For Yeltsin, the accords are politically useful on several counts. Because the Ukrainians had long wanted a visit by the Russian leader, the agreements-- which were signed in the Ukrainian capital on 31 May--gave him the opportunity to reassert in public that Russia has a special relationship with Ukraine, even if Kyiv is less than wholly interested in it. Since those agreements suggest that neither party can reach an accord with a third party that would threaten the other, they gave him the opportunity to take some of the sting out of Ukraine's ever closer relationship with the West, which was consolidated with the recent initialing of a special Ukrainian-NATO charter.

And because the accords give Russia the right to use the naval base at Sevastopol for many years, they provide the Russian president with some political protection against those in Moscow who want the Russian government to press for sovereignty over Sevastopol or even Crimea as a whole.

Many observers both in the region and elsewhere tend to see the accords as a victory for Moscow in its efforts to maintain or even increase its influence in Kyiv--because of their political usefulness for Yeltsin and because his press spokesman declared they were the Russian president's "most important foreign policy move in 1997." But such an interpretation fails to take into account the far greater political benefits that the accords give to Ukraine as a whole and to its president, Leonid Kuchma. Beyond the specifics that Yeltsin and others have suggested benefit Russia, the accords provide three important, even critical, benefits to Ukraine.

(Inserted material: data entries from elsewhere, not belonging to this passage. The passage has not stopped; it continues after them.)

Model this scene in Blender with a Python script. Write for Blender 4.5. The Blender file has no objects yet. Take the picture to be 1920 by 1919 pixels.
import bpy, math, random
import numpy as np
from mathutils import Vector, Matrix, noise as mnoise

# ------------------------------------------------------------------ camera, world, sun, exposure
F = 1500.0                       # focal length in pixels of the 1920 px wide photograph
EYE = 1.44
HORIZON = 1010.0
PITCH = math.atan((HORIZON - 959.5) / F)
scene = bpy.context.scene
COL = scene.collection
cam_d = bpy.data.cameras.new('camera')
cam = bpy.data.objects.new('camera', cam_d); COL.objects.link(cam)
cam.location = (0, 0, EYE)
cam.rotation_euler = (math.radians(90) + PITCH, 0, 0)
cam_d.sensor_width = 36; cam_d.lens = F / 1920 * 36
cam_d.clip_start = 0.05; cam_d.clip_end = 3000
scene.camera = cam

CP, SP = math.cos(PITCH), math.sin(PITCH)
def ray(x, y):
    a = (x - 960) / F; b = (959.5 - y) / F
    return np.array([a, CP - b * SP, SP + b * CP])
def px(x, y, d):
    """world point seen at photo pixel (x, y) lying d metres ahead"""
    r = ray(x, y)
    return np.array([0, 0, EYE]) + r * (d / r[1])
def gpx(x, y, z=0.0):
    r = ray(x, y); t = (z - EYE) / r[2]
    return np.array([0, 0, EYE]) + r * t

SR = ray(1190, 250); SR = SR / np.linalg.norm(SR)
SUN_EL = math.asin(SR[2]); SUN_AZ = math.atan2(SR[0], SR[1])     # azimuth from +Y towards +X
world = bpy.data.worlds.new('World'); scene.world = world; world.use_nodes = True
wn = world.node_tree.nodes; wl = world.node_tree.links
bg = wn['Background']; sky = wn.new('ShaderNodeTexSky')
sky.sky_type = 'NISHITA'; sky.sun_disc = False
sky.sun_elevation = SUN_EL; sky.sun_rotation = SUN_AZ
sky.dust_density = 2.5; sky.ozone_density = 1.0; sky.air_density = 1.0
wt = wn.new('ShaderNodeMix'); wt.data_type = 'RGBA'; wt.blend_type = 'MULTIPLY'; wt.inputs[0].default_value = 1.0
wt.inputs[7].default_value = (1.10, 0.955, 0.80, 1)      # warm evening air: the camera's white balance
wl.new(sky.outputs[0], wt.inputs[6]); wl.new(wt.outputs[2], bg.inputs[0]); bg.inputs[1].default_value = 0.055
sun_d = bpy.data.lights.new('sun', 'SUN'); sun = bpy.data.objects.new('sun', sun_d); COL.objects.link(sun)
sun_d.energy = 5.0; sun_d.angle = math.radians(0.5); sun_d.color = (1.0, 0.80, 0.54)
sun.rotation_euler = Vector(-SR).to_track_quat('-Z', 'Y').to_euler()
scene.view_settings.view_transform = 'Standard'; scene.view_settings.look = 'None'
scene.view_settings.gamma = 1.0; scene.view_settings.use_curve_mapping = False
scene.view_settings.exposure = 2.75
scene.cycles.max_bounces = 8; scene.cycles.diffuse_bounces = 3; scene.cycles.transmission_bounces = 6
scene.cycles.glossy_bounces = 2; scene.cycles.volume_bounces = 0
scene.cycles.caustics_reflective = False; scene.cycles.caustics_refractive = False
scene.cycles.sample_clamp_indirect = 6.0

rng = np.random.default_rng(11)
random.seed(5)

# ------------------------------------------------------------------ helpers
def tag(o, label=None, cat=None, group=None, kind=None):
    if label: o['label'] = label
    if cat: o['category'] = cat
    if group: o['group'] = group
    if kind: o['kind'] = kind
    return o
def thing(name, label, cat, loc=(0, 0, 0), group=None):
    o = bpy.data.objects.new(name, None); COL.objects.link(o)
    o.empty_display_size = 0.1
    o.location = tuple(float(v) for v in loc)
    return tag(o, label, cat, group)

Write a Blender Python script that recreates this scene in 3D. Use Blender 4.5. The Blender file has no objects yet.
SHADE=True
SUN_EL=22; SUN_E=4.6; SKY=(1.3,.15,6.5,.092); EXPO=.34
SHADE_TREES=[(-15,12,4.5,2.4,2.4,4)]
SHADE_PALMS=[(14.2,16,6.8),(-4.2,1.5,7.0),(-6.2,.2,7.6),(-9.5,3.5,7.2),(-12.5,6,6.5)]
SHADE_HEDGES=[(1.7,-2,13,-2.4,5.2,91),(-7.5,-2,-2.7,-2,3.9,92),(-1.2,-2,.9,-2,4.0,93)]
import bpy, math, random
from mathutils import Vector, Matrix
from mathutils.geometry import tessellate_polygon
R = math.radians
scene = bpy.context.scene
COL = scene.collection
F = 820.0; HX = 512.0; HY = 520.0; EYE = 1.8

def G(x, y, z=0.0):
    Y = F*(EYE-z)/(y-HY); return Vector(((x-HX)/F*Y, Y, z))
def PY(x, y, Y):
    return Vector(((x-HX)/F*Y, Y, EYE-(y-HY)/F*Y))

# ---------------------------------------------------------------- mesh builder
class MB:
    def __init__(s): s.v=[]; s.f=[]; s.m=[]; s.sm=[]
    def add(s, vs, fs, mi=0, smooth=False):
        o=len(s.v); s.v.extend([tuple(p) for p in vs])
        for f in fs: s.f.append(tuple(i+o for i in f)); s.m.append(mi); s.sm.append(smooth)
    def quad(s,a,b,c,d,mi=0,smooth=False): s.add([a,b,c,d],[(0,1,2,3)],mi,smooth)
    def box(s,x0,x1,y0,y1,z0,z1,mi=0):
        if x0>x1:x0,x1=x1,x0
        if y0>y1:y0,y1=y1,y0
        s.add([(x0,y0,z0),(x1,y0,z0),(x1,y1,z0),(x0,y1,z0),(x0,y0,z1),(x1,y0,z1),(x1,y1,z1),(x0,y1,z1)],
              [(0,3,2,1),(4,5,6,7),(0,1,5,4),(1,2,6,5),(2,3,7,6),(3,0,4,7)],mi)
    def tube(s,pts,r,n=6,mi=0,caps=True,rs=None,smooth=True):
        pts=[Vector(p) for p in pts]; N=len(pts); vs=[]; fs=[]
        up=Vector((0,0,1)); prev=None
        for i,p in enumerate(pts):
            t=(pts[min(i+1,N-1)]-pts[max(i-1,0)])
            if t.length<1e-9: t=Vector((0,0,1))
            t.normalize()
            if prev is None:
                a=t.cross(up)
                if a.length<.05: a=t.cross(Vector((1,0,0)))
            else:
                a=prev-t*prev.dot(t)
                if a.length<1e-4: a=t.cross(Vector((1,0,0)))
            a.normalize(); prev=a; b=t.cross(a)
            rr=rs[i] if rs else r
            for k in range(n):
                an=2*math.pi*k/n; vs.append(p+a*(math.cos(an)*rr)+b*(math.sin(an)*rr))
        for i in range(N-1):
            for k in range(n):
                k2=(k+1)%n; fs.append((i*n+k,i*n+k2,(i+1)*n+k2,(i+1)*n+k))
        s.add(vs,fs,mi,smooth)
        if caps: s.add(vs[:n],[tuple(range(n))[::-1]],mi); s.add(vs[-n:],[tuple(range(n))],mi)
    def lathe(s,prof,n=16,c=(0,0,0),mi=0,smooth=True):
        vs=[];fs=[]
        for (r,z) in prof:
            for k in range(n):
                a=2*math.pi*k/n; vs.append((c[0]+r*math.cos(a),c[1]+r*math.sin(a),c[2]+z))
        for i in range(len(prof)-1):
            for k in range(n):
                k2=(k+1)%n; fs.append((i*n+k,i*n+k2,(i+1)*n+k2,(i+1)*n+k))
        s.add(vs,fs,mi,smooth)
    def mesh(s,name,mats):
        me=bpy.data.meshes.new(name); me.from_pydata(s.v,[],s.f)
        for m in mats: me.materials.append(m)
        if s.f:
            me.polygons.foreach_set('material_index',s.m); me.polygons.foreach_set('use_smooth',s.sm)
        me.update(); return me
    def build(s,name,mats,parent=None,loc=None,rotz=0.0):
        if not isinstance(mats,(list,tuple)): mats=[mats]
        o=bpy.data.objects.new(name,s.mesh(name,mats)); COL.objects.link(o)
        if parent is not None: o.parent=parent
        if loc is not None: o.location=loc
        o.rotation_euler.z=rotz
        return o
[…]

First, they undermine the Moscow-dominated Commonwealth of Independent States. Kyiv has been unwilling to sign any CIS defense arrangement with Russia. But Moscow obviously wanted this "friendship" pact badly enough to be willing to forgive Kyiv some of its debt for energy supplies. This will not be lost either on other Commonwealth countries, which will likely chart an increasingly independent course as a result, or on Ukraine, whose government has just seen a demonstration of the value of its own efforts to move closer to the West.

Second, both the friendship treaty and, to an even greater extent, the accord on the Black Sea fleet provide a more precise definition of Ukrainian-Russian relations and give Kyiv a freer hand. Since the end of the USSR, the Russian government has sought to maintain enough ambiguity in its relations with the former Soviet republics to give it a freer hand in dealing with them. While the accord gives Russia the right to keep its fleet in Sevastopol, it specifies that Russia is there only on the basis of a lease for a specific time agreed to by Kyiv. Yeltsin did stress that the "Slavic" unity of the two countries was beyond challenge; but at the same time, he said that Ukraine's border was beyond question.

Third, these latest accords further reduce the differences between Ukraine and any other East European country.

Despite his occasionally flamboyant rhetoric, Yeltsin tended to treat the Ukrainian president and Ukraine in a way he would treat any other national leader or country. Given the pretensions of some Russian officials, that is indeed progress. Just two days after the signing of the accords with Russia, Ukraine made more progress toward that kind of status when Kuchma signed an agreement with Romanian President Emil Constantinescu that put an end to one of the most neuralgic border disputes in the region.

In a way that the Russian president probably did not intend, his signature on the Ukrainian-Russian friendship treaty will only expand the possibilities for Ukraine to make more friends elsewhere.